Perhaps the most controversial WPA program was the Federal Art Project, guided by the idea that artists working with ordinary people would create a "democratic art" for America. In Maine, Dorothy Hay, an art major from Smith College, supervised the program. As elsewhere, it produced paintings and murals for public buildings, and posters, prints, charts, and illustrations for other federal activities.
The WPA also built theater stages and sets, designed costumes, sponsored community art classes, and collected American folk-art by searching through antique shops, sail-lofts, boat yards, barns, and junkyards. The program yielded a trove of wall stencils, crewel embroidery, china, woodcarvings, figureheads, weather vanes, cigar-store Indians, and ship signs. A similar Federal Music Project based in Portland, Lewiston and briefly in Bangor, sent traveling entertainment troupes, bands, and orchestras around the state.
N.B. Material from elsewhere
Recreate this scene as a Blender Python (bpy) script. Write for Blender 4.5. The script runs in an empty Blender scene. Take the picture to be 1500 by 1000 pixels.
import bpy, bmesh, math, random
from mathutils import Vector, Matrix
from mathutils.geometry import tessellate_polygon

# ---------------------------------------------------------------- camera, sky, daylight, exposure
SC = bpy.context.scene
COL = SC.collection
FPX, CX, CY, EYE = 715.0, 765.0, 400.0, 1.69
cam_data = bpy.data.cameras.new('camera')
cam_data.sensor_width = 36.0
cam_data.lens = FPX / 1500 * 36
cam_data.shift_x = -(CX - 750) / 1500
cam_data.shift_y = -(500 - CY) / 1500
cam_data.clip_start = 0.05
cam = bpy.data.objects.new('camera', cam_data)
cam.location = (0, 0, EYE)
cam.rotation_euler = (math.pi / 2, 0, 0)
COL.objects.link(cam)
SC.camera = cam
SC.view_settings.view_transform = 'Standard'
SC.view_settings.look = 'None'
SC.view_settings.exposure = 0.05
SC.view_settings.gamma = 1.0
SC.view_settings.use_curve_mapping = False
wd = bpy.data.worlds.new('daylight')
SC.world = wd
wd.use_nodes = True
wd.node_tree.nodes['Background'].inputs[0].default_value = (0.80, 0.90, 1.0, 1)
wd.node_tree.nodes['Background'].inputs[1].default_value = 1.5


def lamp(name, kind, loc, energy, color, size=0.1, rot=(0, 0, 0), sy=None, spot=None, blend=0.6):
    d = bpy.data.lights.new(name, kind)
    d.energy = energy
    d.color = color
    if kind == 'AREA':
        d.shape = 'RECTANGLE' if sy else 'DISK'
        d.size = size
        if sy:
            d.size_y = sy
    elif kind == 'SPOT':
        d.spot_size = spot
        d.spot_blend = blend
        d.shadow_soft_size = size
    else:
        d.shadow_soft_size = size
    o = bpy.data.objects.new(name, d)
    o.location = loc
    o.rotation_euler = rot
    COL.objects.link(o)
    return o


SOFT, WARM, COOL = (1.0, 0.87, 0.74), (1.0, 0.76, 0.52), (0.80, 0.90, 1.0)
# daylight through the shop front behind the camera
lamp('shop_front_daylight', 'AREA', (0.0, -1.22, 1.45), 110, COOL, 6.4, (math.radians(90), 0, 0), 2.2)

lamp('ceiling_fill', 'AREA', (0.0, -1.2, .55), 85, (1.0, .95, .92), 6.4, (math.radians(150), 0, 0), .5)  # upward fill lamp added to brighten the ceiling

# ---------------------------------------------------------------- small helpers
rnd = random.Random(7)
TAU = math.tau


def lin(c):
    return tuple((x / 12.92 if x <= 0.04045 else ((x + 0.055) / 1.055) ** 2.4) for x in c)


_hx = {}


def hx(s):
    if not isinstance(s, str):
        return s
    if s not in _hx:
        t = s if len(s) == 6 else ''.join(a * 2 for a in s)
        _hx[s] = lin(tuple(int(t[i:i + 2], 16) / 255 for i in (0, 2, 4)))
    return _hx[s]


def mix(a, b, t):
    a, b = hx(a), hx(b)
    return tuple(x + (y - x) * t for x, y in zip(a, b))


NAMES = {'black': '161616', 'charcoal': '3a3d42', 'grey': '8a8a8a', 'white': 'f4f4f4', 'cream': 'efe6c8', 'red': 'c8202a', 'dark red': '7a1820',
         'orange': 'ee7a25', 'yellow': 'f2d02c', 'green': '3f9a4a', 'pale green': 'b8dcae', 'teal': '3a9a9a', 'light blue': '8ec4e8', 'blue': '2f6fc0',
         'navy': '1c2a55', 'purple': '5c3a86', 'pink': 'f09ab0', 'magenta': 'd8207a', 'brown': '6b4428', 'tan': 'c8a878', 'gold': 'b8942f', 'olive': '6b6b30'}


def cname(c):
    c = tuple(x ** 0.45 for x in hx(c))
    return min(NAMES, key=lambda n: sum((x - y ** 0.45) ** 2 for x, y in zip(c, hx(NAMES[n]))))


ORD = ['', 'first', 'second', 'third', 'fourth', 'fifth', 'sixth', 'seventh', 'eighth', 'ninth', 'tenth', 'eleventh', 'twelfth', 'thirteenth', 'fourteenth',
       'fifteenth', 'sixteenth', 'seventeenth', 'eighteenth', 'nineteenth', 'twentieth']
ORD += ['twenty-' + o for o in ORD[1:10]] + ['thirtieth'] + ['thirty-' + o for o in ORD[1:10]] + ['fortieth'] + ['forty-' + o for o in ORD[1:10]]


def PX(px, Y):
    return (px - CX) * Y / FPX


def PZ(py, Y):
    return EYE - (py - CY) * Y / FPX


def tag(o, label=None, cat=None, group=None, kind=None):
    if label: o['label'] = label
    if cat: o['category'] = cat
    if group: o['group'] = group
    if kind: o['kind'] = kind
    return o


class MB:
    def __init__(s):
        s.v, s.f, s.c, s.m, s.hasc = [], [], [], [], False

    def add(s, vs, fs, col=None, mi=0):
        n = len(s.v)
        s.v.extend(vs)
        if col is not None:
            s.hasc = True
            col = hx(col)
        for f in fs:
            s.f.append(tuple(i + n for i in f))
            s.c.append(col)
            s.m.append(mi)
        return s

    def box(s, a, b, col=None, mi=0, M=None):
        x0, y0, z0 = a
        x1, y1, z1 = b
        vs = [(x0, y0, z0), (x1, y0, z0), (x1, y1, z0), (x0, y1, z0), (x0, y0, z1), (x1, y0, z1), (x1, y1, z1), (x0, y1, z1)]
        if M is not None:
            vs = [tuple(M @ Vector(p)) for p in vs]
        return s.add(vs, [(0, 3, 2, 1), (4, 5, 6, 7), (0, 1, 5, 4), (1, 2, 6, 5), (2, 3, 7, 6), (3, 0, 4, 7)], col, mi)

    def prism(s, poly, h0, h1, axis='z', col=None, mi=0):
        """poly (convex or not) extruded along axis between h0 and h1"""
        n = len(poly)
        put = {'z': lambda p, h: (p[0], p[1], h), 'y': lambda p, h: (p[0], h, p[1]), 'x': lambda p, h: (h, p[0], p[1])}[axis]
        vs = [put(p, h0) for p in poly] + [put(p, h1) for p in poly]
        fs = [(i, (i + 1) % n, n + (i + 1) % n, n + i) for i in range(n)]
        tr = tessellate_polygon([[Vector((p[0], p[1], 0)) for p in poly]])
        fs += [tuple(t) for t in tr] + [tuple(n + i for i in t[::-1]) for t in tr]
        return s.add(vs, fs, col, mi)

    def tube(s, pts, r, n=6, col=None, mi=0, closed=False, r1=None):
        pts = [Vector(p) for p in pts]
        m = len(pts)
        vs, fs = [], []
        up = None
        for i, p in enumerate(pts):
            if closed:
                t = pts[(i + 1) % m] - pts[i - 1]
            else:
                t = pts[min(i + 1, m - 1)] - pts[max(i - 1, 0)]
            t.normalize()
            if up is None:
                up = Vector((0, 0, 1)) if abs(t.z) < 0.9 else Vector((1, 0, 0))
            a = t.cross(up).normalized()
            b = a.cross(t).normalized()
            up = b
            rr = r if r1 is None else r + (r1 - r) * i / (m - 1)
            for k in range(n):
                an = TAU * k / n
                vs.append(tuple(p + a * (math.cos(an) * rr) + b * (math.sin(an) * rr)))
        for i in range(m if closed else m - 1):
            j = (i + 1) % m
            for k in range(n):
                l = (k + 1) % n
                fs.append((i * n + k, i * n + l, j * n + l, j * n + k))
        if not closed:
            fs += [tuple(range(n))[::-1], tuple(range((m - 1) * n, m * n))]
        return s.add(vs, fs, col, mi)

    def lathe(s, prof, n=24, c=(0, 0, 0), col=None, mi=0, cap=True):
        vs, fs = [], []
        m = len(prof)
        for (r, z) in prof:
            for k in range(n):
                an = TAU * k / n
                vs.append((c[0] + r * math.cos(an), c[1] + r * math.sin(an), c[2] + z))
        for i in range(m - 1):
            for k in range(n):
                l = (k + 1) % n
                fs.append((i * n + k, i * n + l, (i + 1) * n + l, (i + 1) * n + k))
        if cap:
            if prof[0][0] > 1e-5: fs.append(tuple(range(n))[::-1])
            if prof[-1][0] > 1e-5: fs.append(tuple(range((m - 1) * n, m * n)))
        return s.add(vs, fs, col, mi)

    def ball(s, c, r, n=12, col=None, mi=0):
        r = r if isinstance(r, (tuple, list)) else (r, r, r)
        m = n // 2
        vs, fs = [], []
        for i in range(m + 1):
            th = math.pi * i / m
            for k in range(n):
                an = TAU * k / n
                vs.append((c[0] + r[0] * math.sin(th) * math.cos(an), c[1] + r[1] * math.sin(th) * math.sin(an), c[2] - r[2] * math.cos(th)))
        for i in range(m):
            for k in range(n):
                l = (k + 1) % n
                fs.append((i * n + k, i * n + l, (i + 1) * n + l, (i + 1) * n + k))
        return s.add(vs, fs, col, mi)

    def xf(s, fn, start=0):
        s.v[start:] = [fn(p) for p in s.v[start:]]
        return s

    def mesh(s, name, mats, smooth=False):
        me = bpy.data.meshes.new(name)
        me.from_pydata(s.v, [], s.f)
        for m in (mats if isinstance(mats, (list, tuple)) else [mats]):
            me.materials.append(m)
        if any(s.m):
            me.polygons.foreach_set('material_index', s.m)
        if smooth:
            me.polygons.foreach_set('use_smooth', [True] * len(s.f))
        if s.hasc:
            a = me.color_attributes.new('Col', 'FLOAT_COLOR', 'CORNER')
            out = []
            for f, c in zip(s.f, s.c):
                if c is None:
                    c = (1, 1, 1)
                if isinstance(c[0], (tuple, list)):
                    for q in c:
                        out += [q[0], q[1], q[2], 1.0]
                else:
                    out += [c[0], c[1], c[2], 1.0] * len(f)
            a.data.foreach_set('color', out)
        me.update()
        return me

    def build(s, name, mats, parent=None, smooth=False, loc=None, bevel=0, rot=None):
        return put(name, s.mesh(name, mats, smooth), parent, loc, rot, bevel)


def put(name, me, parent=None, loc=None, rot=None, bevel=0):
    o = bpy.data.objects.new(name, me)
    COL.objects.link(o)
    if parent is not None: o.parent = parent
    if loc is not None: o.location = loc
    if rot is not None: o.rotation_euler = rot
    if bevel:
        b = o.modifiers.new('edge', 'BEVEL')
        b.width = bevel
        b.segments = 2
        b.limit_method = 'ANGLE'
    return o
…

Southwest Harbor CCC Camp, ca. 1934
Acadia National Park
The most popular of the New Deal relief agencies was the Civilian Conservation Corps, which recruited unemployed young men and later young women and put them to work on various conservation-related projects in return for food, lodging, and $30 a month (usually sent home to the parents).
In Maine, CCC units employed about 16,000 youths, most of whom built roads and cleared fire trails for the Maine Forest Service. They completed the Appalachian Trail to the top of Mount Katahdin, worked to control Gypsy moth and brown-tail moth infestations, built campgrounds and trails in Acadia National Park and Camden Hills State Park, and cleared forest debris after the hurricane of 1938.